= GIVEN INFORMATION =
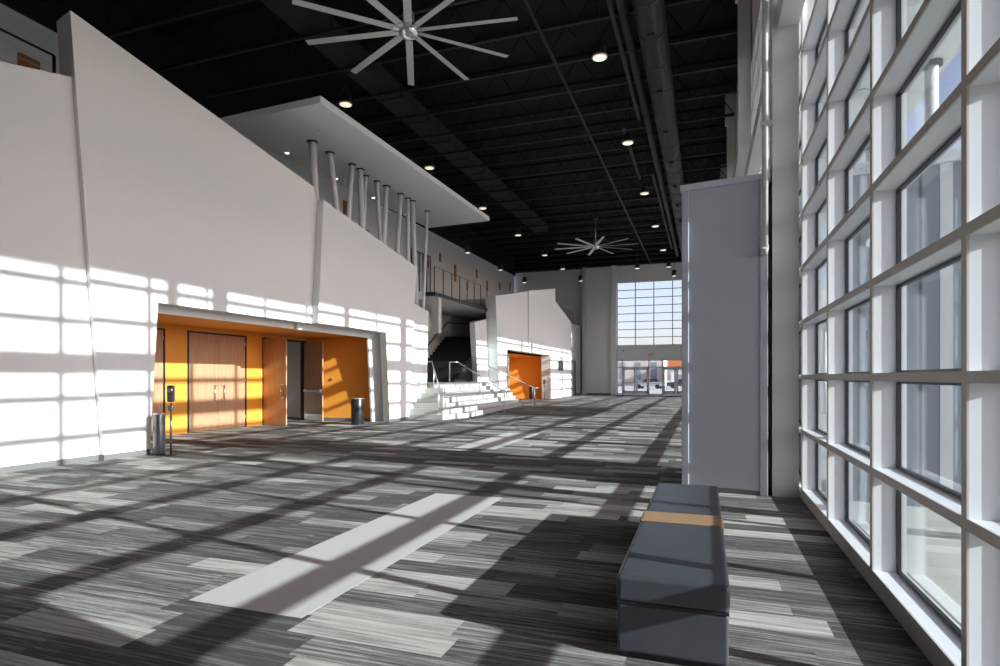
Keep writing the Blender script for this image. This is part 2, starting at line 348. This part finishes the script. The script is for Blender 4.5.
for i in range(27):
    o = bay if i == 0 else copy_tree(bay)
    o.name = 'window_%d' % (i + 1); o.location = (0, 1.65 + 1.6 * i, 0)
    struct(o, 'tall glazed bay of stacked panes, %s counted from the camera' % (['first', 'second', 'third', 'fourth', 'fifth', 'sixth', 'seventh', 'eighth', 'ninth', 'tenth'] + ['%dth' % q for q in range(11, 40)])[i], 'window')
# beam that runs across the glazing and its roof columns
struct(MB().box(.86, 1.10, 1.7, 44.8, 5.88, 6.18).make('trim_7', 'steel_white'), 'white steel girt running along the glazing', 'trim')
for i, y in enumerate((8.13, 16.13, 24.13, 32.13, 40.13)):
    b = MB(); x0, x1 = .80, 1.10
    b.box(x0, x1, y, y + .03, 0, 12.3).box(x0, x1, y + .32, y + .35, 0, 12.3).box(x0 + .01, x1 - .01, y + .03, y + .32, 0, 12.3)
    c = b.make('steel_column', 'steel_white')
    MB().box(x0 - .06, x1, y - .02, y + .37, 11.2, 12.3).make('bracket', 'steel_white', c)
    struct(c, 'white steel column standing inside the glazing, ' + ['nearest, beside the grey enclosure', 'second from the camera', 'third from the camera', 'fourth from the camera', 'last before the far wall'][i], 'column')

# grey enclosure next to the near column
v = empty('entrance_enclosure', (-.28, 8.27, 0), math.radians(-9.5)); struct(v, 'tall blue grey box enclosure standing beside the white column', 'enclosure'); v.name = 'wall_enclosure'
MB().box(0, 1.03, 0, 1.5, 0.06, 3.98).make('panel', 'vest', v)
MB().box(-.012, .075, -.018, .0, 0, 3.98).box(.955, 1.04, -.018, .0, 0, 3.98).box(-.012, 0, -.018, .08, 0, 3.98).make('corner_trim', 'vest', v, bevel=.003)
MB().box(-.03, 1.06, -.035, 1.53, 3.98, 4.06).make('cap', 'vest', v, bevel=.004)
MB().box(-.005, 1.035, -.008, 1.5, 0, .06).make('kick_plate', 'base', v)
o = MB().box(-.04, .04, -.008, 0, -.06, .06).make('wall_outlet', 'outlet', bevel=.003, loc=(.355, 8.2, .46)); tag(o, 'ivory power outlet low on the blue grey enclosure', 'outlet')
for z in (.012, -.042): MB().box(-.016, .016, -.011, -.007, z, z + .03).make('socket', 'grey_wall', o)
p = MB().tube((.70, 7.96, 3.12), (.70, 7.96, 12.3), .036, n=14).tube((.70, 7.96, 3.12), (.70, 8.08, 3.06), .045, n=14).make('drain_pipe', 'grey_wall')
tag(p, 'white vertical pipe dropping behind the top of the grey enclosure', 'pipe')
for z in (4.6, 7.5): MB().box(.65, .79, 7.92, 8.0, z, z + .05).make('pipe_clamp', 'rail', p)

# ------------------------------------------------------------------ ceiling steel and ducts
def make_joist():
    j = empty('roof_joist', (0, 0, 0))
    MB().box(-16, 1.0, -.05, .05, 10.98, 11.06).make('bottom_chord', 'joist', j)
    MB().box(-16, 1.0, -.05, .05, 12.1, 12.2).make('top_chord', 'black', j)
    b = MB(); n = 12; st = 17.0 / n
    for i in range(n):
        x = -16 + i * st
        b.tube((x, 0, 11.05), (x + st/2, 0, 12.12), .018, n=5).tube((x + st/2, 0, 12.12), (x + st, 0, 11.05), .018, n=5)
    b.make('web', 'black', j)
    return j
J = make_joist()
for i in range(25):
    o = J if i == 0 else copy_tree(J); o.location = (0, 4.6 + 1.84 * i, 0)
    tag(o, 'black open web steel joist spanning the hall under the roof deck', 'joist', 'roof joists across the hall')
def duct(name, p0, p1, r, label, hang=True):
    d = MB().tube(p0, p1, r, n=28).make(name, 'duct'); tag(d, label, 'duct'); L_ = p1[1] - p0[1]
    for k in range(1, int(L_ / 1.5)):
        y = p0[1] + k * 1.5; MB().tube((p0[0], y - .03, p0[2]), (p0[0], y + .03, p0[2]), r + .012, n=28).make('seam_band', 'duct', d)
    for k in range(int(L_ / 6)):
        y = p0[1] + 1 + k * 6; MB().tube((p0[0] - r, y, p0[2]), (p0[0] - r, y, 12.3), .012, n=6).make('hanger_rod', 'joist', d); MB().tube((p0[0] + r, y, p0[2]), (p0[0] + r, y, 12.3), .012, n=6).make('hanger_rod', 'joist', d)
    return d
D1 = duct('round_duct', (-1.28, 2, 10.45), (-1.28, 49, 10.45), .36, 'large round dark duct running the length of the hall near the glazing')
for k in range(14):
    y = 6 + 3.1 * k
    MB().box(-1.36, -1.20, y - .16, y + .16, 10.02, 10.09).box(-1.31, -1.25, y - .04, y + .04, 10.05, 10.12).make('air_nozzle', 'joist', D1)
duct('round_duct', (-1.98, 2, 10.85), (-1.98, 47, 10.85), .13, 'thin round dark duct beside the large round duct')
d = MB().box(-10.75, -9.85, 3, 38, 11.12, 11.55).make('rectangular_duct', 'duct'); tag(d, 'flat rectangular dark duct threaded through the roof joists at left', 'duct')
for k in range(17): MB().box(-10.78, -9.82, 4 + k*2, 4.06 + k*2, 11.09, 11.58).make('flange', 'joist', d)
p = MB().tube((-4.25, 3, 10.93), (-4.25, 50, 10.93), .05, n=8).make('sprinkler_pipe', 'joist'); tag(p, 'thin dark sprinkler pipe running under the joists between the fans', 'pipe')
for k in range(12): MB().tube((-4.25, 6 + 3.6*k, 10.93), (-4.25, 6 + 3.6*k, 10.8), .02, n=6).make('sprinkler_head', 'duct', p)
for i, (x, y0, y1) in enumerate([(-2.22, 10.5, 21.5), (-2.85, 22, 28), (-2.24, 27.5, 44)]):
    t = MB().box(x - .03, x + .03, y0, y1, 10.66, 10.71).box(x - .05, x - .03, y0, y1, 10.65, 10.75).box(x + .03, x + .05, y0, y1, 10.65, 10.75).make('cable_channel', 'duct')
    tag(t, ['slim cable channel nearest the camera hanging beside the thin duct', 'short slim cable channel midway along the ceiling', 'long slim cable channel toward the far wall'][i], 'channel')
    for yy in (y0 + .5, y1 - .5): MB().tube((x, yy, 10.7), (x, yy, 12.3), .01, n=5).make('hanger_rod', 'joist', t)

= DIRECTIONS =
Skip the pictures, then retype every line above exactly.

= RESULT OF THE EXERCISE =
Keep writing the Blender script for this image. This is part 2, starting at line 348. This part finishes the script. The script is for Blender 4.5.
for i in range(27):
    o = bay if i == 0 else copy_tree(bay)
    o.name = 'window_%d' % (i + 1); o.location = (0, 1.65 + 1.6 * i, 0)
    struct(o, 'tall glazed bay of stacked panes, %s counted from the camera' % (['first', 'second', 'third', 'fourth', 'fifth', 'sixth', 'seventh', 'eighth', 'ninth', 'tenth'] + ['%dth' % q for q in range(11, 40)])[i], 'window')
# beam that runs across the glazing and its roof columns
struct(MB().box(.86, 1.10, 1.7, 44.8, 5.88, 6.18).make('trim_7', 'steel_white'), 'white steel girt running along the glazing', 'trim')
for i, y in enumerate((8.13, 16.13, 24.13, 32.13, 40.13)):
    b = MB(); x0, x1 = .80, 1.10
    b.box(x0, x1, y, y + .03, 0, 12.3).box(x0, x1, y + .32, y + .35, 0, 12.3).box(x0 + .01, x1 - .01, y + .03, y + .32, 0, 12.3)
    c = b.make('steel_column', 'steel_white')
    MB().box(x0 - .06, x1, y - .02, y + .37, 11.2, 12.3).make('bracket', 'steel_white', c)
    struct(c, 'white steel column standing inside the glazing, ' + ['nearest, beside the grey enclosure', 'second from the camera', 'third from the camera', 'fourth from the camera', 'last before the far wall'][i], 'column')

# grey enclosure next to the near column
v = empty('entrance_enclosure', (-.28, 8.27, 0), math.radians(-9.5)); struct(v, 'tall blue grey box enclosure standing beside the white column', 'enclosure'); v.name = 'wall_enclosure'
MB().box(0, 1.03, 0, 1.5, 0.06, 3.98).make('panel', 'vest', v)
MB().box(-.012, .075, -.018, .0, 0, 3.98).box(.955, 1.04, -.018, .0, 0, 3.98).box(-.012, 0, -.018, .08, 0, 3.98).make('corner_trim', 'vest', v, bevel=.003)
MB().box(-.03, 1.06, -.035, 1.53, 3.98, 4.06).make('cap', 'vest', v, bevel=.004)
MB().box(-.005, 1.035, -.008, 1.5, 0, .06).make('kick_plate', 'base', v)
o = MB().box(-.04, .04, -.008, 0, -.06, .06).make('wall_outlet', 'outlet', bevel=.003, loc=(.355, 8.2, .46)); tag(o, 'ivory power outlet low on the blue grey enclosure', 'outlet')
for z in (.012, -.042): MB().box(-.016, .016, -.011, -.007, z, z + .03).make('socket', 'grey_wall', o)
p = MB().tube((.70, 7.96, 3.12), (.70, 7.96, 12.3), .036, n=14).tube((.70, 7.96, 3.12), (.70, 8.08, 3.06), .045, n=14).make('drain_pipe', 'grey_wall')
tag(p, 'white vertical pipe dropping behind the top of the grey enclosure', 'pipe')
for z in (4.6, 7.5): MB().box(.65, .79, 7.92, 8.0, z, z + .05).make('pipe_clamp', 'rail', p)

# ------------------------------------------------------------------ ceiling steel and ducts
def make_joist():
    j = empty('roof_joist', (0, 0, 0))
    MB().box(-16, 1.0, -.05, .05, 10.98, 11.06).make('bottom_chord', 'joist', j)
    MB().box(-16, 1.0, -.05, .05, 12.1, 12.2).make('top_chord', 'black', j)
    b = MB(); n = 12; st = 17.0 / n
    for i in range(n):
        x = -16 + i * st
        b.tube((x, 0, 11.05), (x + st/2, 0, 12.12), .018, n=5).tube((x + st/2, 0, 12.12), (x + st, 0, 11.05), .018, n=5)
    b.make('web', 'black', j)
    return j
J = make_joist()
for i in range(25):
    o = J if i == 0 else copy_tree(J); o.location = (0, 4.6 + 1.84 * i, 0)
    tag(o, 'black open web steel joist spanning the hall under the roof deck', 'joist', 'roof joists across the hall')
def duct(name, p0, p1, r, label, hang=True):
    d = MB().tube(p0, p1, r, n=28).make(name, 'duct'); tag(d, label, 'duct'); L_ = p1[1] - p0[1]
    for k in range(1, int(L_ / 1.5)):
        y = p0[1] + k * 1.5; MB().tube((p0[0], y - .03, p0[2]), (p0[0], y + .03, p0[2]), r + .012, n=28).make('seam_band', 'duct', d)
    for k in range(int(L_ / 6)):
        y = p0[1] + 1 + k * 6; MB().tube((p0[0] - r, y, p0[2]), (p0[0] - r, y, 12.3), .012, n=6).make('hanger_rod', 'joist', d); MB().tube((p0[0] + r, y, p0[2]), (p0[0] + r, y, 12.3), .012, n=6).make('hanger_rod', 'joist', d)
    return d
D1 = duct('round_duct', (-1.28, 2, 10.45), (-1.28, 49, 10.45), .36, 'large round dark duct running the length of the hall near the glazing')
for k in range(14):
    y = 6 + 3.1 * k
    MB().box(-1.36, -1.20, y - .16, y + .16, 10.02, 10.09).box(-1.31, -1.25, y - .04, y + .04, 10.05, 10.12).make('air_nozzle', 'joist', D1)
duct('round_duct', (-1.98, 2, 10.85), (-1.98, 47, 10.85), .13, 'thin round dark duct beside the large round duct')
d = MB().box(-10.75, -9.85, 3, 38, 11.12, 11.55).make('rectangular_duct', 'duct'); tag(d, 'flat rectangular dark duct threaded through the roof joists at left', 'duct')
for k in range(17): MB().box(-10.78, -9.82, 4 + k*2, 4.06 + k*2, 11.09, 11.58).make('flange', 'joist', d)
p = MB().tube((-4.25, 3, 10.93), (-4.25, 50, 10.93), .05, n=8).make('sprinkler_pipe', 'joist'); tag(p, 'thin dark sprinkler pipe running under the joists between the fans', 'pipe')
for k in range(12): MB().tube((-4.25, 6 + 3.6*k, 10.93), (-4.25, 6 + 3.6*k, 10.8), .02, n=6).make('sprinkler_head', 'duct', p)
for i, (x, y0, y1) in enumerate([(-2.22, 10.5, 21.5), (-2.85, 22, 28), (-2.24, 27.5, 44)]):
    t = MB().box(x - .03, x + .03, y0, y1, 10.66, 10.71).box(x - .05, x - .03, y0, y1, 10.65, 10.75).box(x + .03, x + .05, y0, y1, 10.65, 10.75).make('cable_channel', 'duct')
    tag(t, ['slim cable channel nearest the camera hanging beside the thin duct', 'short slim cable channel midway along the ceiling', 'long slim cable channel toward the far wall'][i], 'channel')
    for yy in (y0 + .5, y1 - .5): MB().tube((x, yy, 10.7), (x, yy, 12.3), .01, n=5).make('hanger_rod', 'joist', t)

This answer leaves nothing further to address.